Scandinavian literature has been having a moment in the U.S. market since Stieg Larsson posthumously stormed onto the scene with the American publication of The Girl with the Dragon Tattoo in 2008. That success has remained mostly in the suspense and thriller category, with Karl Ove Knausgård’s My Struggle proving itself an exception—and Atria Books believes it’s found another exception in the books of Fredrik Backman.
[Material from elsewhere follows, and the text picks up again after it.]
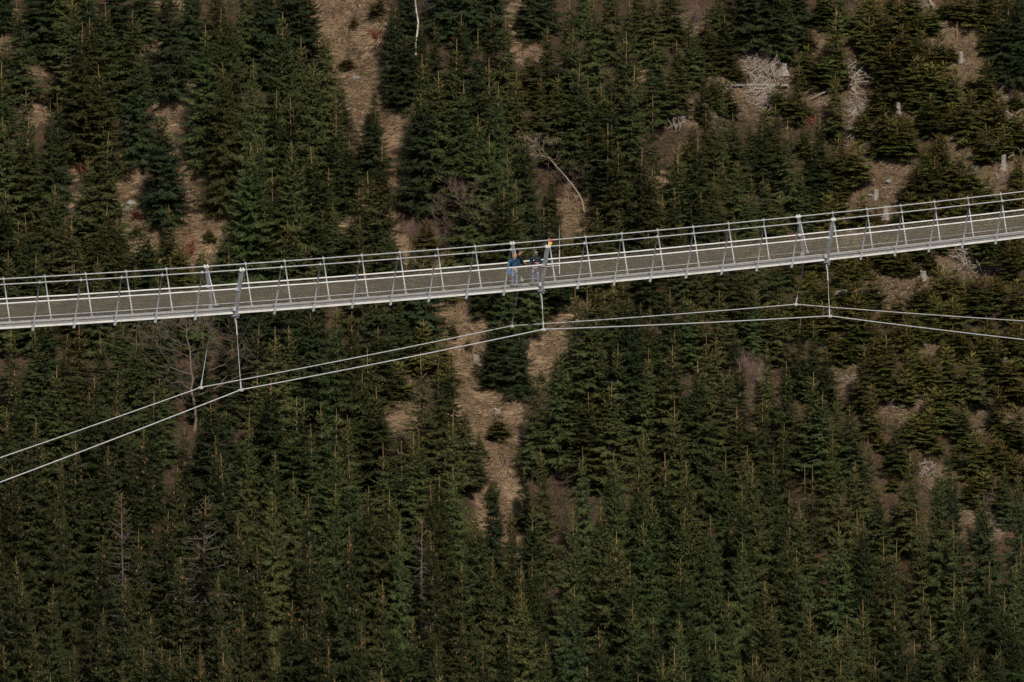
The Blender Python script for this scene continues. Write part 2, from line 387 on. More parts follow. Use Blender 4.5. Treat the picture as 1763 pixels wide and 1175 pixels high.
        z -= ws * r.uniform(.85, 1.15) * (0.75 if k < 2 else 1); k += 1
    O = np.concatenate(O); D = np.concatenate(D); LN = np.concatenate(LN); Wd = np.concatenate(Wd); T = np.concatenate(T)
    v, f = diamonds(O, D, LN, Wd, r.normal(0, .4, len(O)), r)
    # shoots of the last season (outer half of each spray) are a lighter, yellower green
    yg = np.clip((O[:, 2] - (H - 1.9)) / 1.6, 0, 1)[:, None]; base = np.stack([T, T, T], 1) * (1 + yg * np.array([.55, .38, .12])); tipc = base * np.array([1.35, 1.25, .95])
    col = np.stack([base, base * 1.1, tipc, base * 1.1], 1).reshape(-1, 3)
    nm = 'needles_dark' if dark else ('needles_young' if H < 4.5 else ('needles_old_shaded' if cones or bare > .3 else 'needles'))
    mi = np.zeros(len(f), int)
    if cone:
        cv = []; cf = []
        for p in cone:
            for side in range(3):
                a = side * 2.094 + r.uniform(0, 1); dx = np.array([math.cos(a), math.sin(a), 0]) * .04
                b = len(cv); cv += [p + [0, 0, -.01], p + dx + [0, 0, -.06], p + [0, 0, -.20], p - dx + [0, 0, -.06]]; cf.append([b, b + 1, b + 2, b + 3])
        cf = np.array(cf) + len(v); v = np.concatenate([v, np.array(cv)]); f = np.concatenate([f, cf]); mi = np.concatenate([mi, np.ones(len(cf), int)])
        col = np.concatenate([col, np.ones((len(cv), 3))])
    crown = mesh_np('crown', v, f, [M[nm], M['cone']], mi=mi, col=col)
    tr = trunk.mesh('trunk', M['bark'], smooth=True, cols=True)
    return dict(H=H, crown=crown, trunk=tr, n=len(f), H0=H, R=Rm)
PROTO = {
 'm': [spruce(11, 6.5, 1.75, ws=.36, leader=.6, power=.9), spruce(12, 7.6, 2.1, ws=.42, droop=18, leader=.85, power=.95), spruce(13, 8.8, 2.2, ws=.40, droop=20, leader=.7, power=.88), spruce(14, 9.6, 2.5, ws=.46, droop=22, leader=1.0, power=.95),
       spruce(15, 10.8, 2.6, ws=.44, droop=26, leader=.8, power=.9), spruce(16, 9.0, 1.7, ws=.48, droop=16, leader=1.1, inter=.6, power=.85), spruce(17, 7.0, 1.7, ws=.38, droop=10, leader=.7, inter=.7, bare=.03, power=.9), spruce(18, 11.5, 2.7, ws=.46, droop=30, leader=.6, power=.86, lowbare=.1)],
 'y': [spruce(21, 3.4, 1.25, ws=.27, droop=6, leader=.38, step=.07, power=.72), spruce(22, 3.0, 1.25, ws=.26, droop=4, leader=.28, step=.07, power=.66), spruce(23, 3.8, 1.15, ws=.30, droop=8, leader=.5, step=.07), spruce(24, 2.2, 1.1, ws=.24, droop=4, leader=.2, step=.07, power=.6)],
 'd': [spruce(31, 8.0, 2.0, ws=.36, droop=26, leader=.5, dark=True, power=.7), spruce(32, 7.0, 1.85, ws=.36, droop=20, leader=.4, dark=True, power=.62), spruce(33, 10.0, 2.1, ws=.40, droop=30, leader=.5, dark=True, power=.66)],
 'c': [spruce(41, 11.0, 2.5, ws=.44, droop=30, leader=.65, cones=.13, lowbare=.2, power=.88, bare=.05), spruce(42, 10.0, 2.1, ws=.42, droop=34, leader=.55, cones=.08, lowbare=.25, bare=.1, power=.84), spruce(43, 12.5, 2.5, ws=.46, droop=28, leader=.6, cones=.20, power=.9, bare=.04), spruce(44, 13.5, 2.6, ws=.5, droop=32, leader=.6, cones=.10, power=.84, bare=.08, lowbare=.3)],
 'x': [spruce(51, 10.0, 1.7, ws=.42, droop=20, leader=.3, bare=.72, lowbare=.2, power=.55, inter=.3)],
}
print('proto faces', {k: [p['n'] for p in v] for k, v in PROTO.items()})

# ------------------------------------------------------------------ spruces one by one: (tip x, tip y, height in px, kind)
TREES = """37 5 180 m;131 38 190 m;186 5 150 m;228 19 170 m;119 -12 160 m;158 31 150 m;177 112 200 m;352 43 250 m;383 18 280 m;408 -5 300 m;296 -30 205 d;330 -60 190 d;391 108 270 m;437 100 240 m;6 107 210 m;42 148 170 m;101 161 190 m;85 174 210 m;172 227 190 m;284 195 196 d;240 88 200 d;15 200 200 m;41 197 190 m;70 -60 170 d;10 -70 130 d;200 -60 190 d;250 -70 140 m
89 319 160 m;54 365 150 m;35 380 150 m;126 378 140 m;176 350 160 m;195 296 150 m;295 352 120 m;416 375 130 m;434 248 230 m;171 442 130 m;345 439 24 y;235 388 22 y;115 372 130 m;200 373 120 m;5 330 170 m;10 430 140 m;225 455 110 m;265 450 70 y;150 270 160 m;60 440 120 m;380 400 90 m;395 430 110 m;130 455 110 m
483 20 260 m;450 -50 200 d;525 -30 165 d;500 -70 190 d;522 64 150 m;543 105 170 m;565 42 150 m;588 133 120 m;579 163 140 m;474 153 190 m;501 168 170 m;511 189 200 m;443 148 150 m;497 243 210 m;543 253 200 m;443 231 220 m;643 143 100 m;640 190 125 d;652 237 210 m;652 -14 52 y;680 12 170 d;700 60 130 d;735 92 220 m;750 38 150 m;791 25 200 m;782 69 190 m;822 51 170 m;843 100 190 m;797 138 230 m;758 125 240 m;823 199 230 m;842 232 210 m;858 143 200 m;770 -90 160 d;810 -95 180 d;850 -80 160 d;874 25 200 m;728 160 212 d;575 200 190 m;600 240 130 m;525 290 160 m;470 290 190 m;565 290 150 m
613 322 170 m;616 373 150 m;638 296 190 m;642 347 150 m;556 363 140 m;495 378 130 m;504 386 130 m;458 365 150 m;735 383 84 m;709 409 90 m;852 368 120 m;865 322 170 m;878 255 200 m;575 350 130 m;675 400 110 m;690 420 110 m;770 430 90 m;830 420 110 m;530 420 110 m
978 -5 160 m;1023 -10 180 m;1078 -10 190 m;1125 -20 140 m;1185 25 120 m;1223 8 125 m;1249 28 95 m;1285 -60 150 d;1320 -70 160 d;1196 48 110 m;1134 66 150 m;1167 69 130 m;1222 45 115 m;981 48 160 m;940 46 105 m;1078 54 170 m;988 110 150 m;959 128 160 m;1015 138 170 m;1037 143 150 m;1082 115 180 m;1054 158 160 m;1124 163 190 m;887 125 190 m;915 -50 120 d;945 -60 120 d;1050 -60 130 m;1100 -50 130 m;1155 -50 130 m;1212 120 100 m;1217 190 120 m;1268 194 140 m;1270 110 32 y;1248 143 56 y;1046 212 190 m;1069 245 150 m;1011 230 150 m;1166 245 120 m;1172 266 130 m;1237 208 130 m;1289 204 120 m;1197 237 150 m;1100 255 170 m;930 130 120 m;1310 215 120 m;1335 180 120 m
1125 289 130 m;1243 277 120 m;1230 297 120 m;1268 277 120 m;1163 323 120 m;1138 333 110 m;1102 315 120 m;1092 346 110 m;1066 363 110 m;1031 358 110 m;1241 351 90 m;1289 333 100 m;936 358 140 m;888 358 150 m;949 297 140 m;888 310 160 m;905 232 220 d;1315 302 110 m;1205 330 110 m;1180 380 110 m;1265 370 90 m;970 430 100 m;1345 330 100 m;1120 400 110 m;915 420 120 m;1300 390 90 m
1345 -80 150 d;1375 -60 130 d;1436 15 140 y;1499 28 100 y;1448 -50 100 m;1483 -14 100 y;1519 8 105 y;1374 110 110 y;1390 84 60 y;1414 95 55 y;1440 69 90 y;1438 128 120 y;1532 72 100 y;1555 41 105 y;1517 148 46 y;1569 156 36 y;1606 107 90 y;1580 95 80 y;1602 163 80 y;1667 153 98 y;1638 76 30 y;1665 -20 70 y;1700 -40 80 y;1734 -5 150 d;1757 -20 170 d;1601 16 42 y;1580 25 40 y;1698 103 84 y;1718 165 66 y;1698 222 60 y;1358 205 160 m;1407 200 130 m;1443 235 90 y;1565 202 70 y;1483 196 62 y;1529 204 64 y;1592 245 90 y;1649 262 90 y;1749 158 30 y;1350 -20 120 m;1640 110 90 y;1545 215 60 y
1322 312 100 m;1397 250 100 m;1483 340 52 y;1672 290 44 y;1754 270 64 y;1608 270 84 y;1575 290 70 y;1470 275 50 y;1604 430 60 y;1380 300 90 m;1425 340 60 y;1740 410 80 y;1700 400 60 y;1440 395 70 y;1760 340 60 y;1410 390 80 m;1355 400 90 m;1630 330 50 y;1560 390 50 y
61 568 150 m;105 572 170 m;88 630 170 m;179 572 140 m;239 573 160 m;161 647 190 c;202 643 180 c;146 672 200 c;278 650 150 m;38 637 210 c;5 703 220 c;245 738 260 c;258 672 170 m;212 682 190 c;317 736 200 c;378 750 210 c;398 777 220 c;424 705 200 m;398 590 150 m;61 723 220 c;128 760 230 c;20 560 150 m;140 560 150 m;210 540 120 m;270 560 120 m;440 640 150 m;180 770 220 c;85 790 230 c;20 800 230 c;290 800 220 c
474 563 200 m;528 540 190 d;583 530 240 m;605 536 230 m;652 564 140 m;730 606 210 m;684 627 60 y;654 663 160 m;554 693 150 m;511 683 160 m;520 686 160 m;543 726 160 m;579 703 170 m;578 767 190 m;605 714 170 m;611 785 190 m;726 739 150 m;773 703 180 m;692 757 170 m;709 744 170 m;662 762 180 m;470 777 190 m;787 803 200 m;823 737 110 m;859 716 42 y;818 627 26 y;722 425 170 d;757 624 170 m;463 652 180 m;503 811 200 m;753 818 200 m;440 560 140 m;635 600 160 m;690 500 100 m;500 560 130 m;620 640 160 m
989 495 190 m;1008 497 190 m;1077 510 240 d;916 630 200 m;959 597 220 m;895 560 128 d;1047 658 190 m;1015 676 160 m;1156 594 190 m;1200 622 210 m;1157 690 200 m;1163 569 130 m;1218 577 150 m;1266 569 150 m;1276 622 170 m;1266 702 170 m;1290 766 200 m;1093 737 190 m;1004 768 190 m;1055 776 200 m;941 770 160 m;1313 684 170 m;1299 497 120 m;1188 515 90 m;1117 533 130 m;1234 577 140 m;1250 630 150 m;870 460 110 m;1040 500 130 m;1150 500 110 m;1240 500 110 m;1020 560 150 m;1110 600 170 m;1060 590 150 m;1340 520 100 m;980 640 160 m
1368 544 130 m;1402 554 120 m;1488 590 120 y;1529 575 120 y;1601 608 110 y;1672 603 100 y;1583 483 66 y;1504 475 56 y;1688 475 84 y;1634 595 90 y;1716 583 90 y;1757 560 90 y;1353 623 180 m;1397 640 150 m;1414 674 150 m;1442 685 120 m;1547 715 110 y;1662 685 90 y;1718 664 90 y;1468 697 130 m;1626 669 80 y;1458 485 60 y;1560 560 60 y;1320 590 150 m;1425 600 110 m;1740 620 80 y;1500 660 100 y;1750 480 80 y;1640 520 60 y;1600 700 80 y;1680 740 90 y;1560 640 80 y;1745 700 80 y
57 955 260 c;26 999 240 c;87 1005 250 c;216 850 290 x;166 922 260 c;238 905 260 c;209 988 260 c;342 850 290 x;415 891 260 c;382 988 250 c;311 1113 200 c;351 1132 210 c;394 1080 220 c;53 1080 230 c;166 1044 230 c;310 960 250 c;214 1143 200 c;110 870 240 c;280 880 250 c;15 900 240 c;350 930 240 c;130 1110 220 c;265 1060 220 c;10 1110 220 c
572 830 240 m;632 836 220 m;660 845 220 m;604 906 280 c;687 886 220 m;723 895 200 x;761 912 240 c;822 877 240 m;754 830 220 m;546 1024 240 c;662 1000 230 c;802 968 230 c;844 956 220 m;780 1059 220 c;751 1106 200 c;474 1112 200 c;493 1032 220 c;446 938 260 c;871 1088 200 c;659 1150 200 c;475 839 230 m;534 848 240 c;620 1080 220 c;570 1110 220 c;700 1060 220 c;520 930 230 c;830 1110 200 c
1057 790 220 m;1096 803 200 m;1188 793 240 m;1291 793 220 m;986 872 240 m;904 869 240 m;883 869 220 m;1036 859 230 m;1127 855 210 m;1168 869 220 m;1115 898 220 m;1052 915 230 m;1227 888 220 m;1267 918 220 m;1281 833 220 m;1078 964 240 m;916 954 220 m;887 967 220 m;1173 960 230 m;1255 1019 220 m;1093 1036 220 m;1121 1059 220 m;1049 1078 220 m;1167 1052 220 m;1233 1095 200 m;1294 1127 200 m;1317 1000 220 m;901 1013 220 m;985 1010 210 d;940 1100 180 m;1150 780 200 m;1240 780 190 m;1330 780 180 m;1345 730 170 m
1385 801 180 m;1400 801 190 m;1463 793 160 m;1336 906 220 m;1391 862 200 m;1443 895 200 m;1512 830 160 m;1492 891 200 m;1478 877 190 m;1537 931 200 m;1589 873 160 m;1644 895 170 m;1523 924 190 m;1400 1047 210 m;1461 1054 210 m;1438 1079 200 m;1493 1032 220 m;1503 1126 200 m;1443 1137 200 m;1336 1036 220 m;1582 1010 200 m;1656 1068 210 m;1725 1018 200 m;1723 1112 200 m;1705 967 190 m;1738 953 200 m;1664 1003 200 m;1638 989 200 m;1685 848 110 m;1631 772 110 m;1356 844 200 m;1497 755 130 m;1754 920 180 m;1570 1100 200 m;1610 1060 200 m;1545 1040 210 m;1430 740 140 m;1565 780 120 m;1730 800 110 m;1375 940 200 m;1380 1120 180 m"""
def parse():
    out = []
    for line in TREES.split('\n'):
        for it in line.split(';'):
            p = it.split(); out.append((float(p[0]), float(p[1]), float(p[2]), p[3]))
    return out
trees = parse()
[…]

Backman first found success in the U.S. with A Man Called Ove (pronounced OO-va), a novel about that most enduring character, the angry old man next door. When it was published in July 2014, Atria did a first printing of 6,600 copies. As of this month, Ove has 325,000 copies in print in trade paperback after 18 printings, and another 26,000 in hardcover. The novel hit the New York Times bestsellers list during the first week of 2016 and was the #1 hand-sold book in independent bookstores from May to December of 2015. A Swedish-language film adaptation, with subtitles, is planned for U.S. release in September.
Since Ove’s publication, Atria has put out two more Backman titles—which, along with Ove, it’s billing as an unofficial series, the Wonderful World of Fredrik Backman. My Grandmother Asked Me to Tell You She’s Sorry, published in hardcover in June 2015 and paperback this April, follows a seven-year-old girl as she carries out her grandmother’s wishes to apologize to everyone her grandmother had ever wronged. Backman’s most recent title, Britt-Marie Was Here, was released on May 3 of this year. Its eponymous heroine, a fussy busybody who walks out on her cheating husband, finds more adventure than she could have imagined as a newly single 63-year-old in a backwater Swedish town.
For Britt-Marie, Atria printed more than eight times as many hardcovers as it did for Ove’s first printing—roughly 56,000 copies—and had to return to press three times before its on-sale date. Backman will be featured at BookExpo America, giving an in-booth signing on May 11 and included in a May 12 panel, “Favorite Book Group Authors from Abroad,” alongside British writer Chris Cleave. His BEA appearances will coincide with the beginning of a 10-day 12-event tour across the Midwest and Northeast, culminating with a stop in Los Angeles.
Each of Backman’s books have seen sales accelerate. Through March of this year, Atria has shipped nearly as many copies of Ove as it did in all of 2015, and the novel is now being sold in Costco and Target. The publisher has gone back to press eight times for the hardcover edition of Grandmother, and for the April paperback edition Atria did a 60,000-copy first printing. E-book sales have done well too; Ove and Grandmother combined have sold more than 150,000 digital editions.
Atria thinks it knows why Backman’s readership is growing; the publisher sees Backman’s works as universal. “All of his stories are about people who are, for one reason or another, alone in different phases of their lives,” Atria’s president and publisher, Judith Curr, said. “It’s about this human connection.“
The loneliness of Backman’s characters may ring of Knausgårdian pathos, but that’s only one piece to the puzzle, in Curr’s mind. Along with the pathos comes charm, wit, and humor all his own. “I think it’s against trend, and that’s part of why it’s appealing,” Curr said. “It’s the yin to everybody else’s yang.”
Backman’s editor at Atria, Peter Borland, concurred. “I think Fredrik is different from the dark crime writers and doing something different from writers in general,” he said. “He has such a distinctive voice and point of view. He might be the herald of a larger trend in Scandinavian literature, but I think he’s doing his own thing. There’s a certain charm that comes from his Swedish heritage, but I don’t think that’s what’s driving interest here.”
The big drive, Borland continued, is the books themselves—the characters, the themes, and the stories. And Atria believes that, with Britt-Marie, Backman has come up with his best yet. “I really feel that we’re sort of at the tipping point with Fredrik Backman,” Curr said. “We’ve been working with him a long time, and we’ve always believed in his ability to appeal to people.”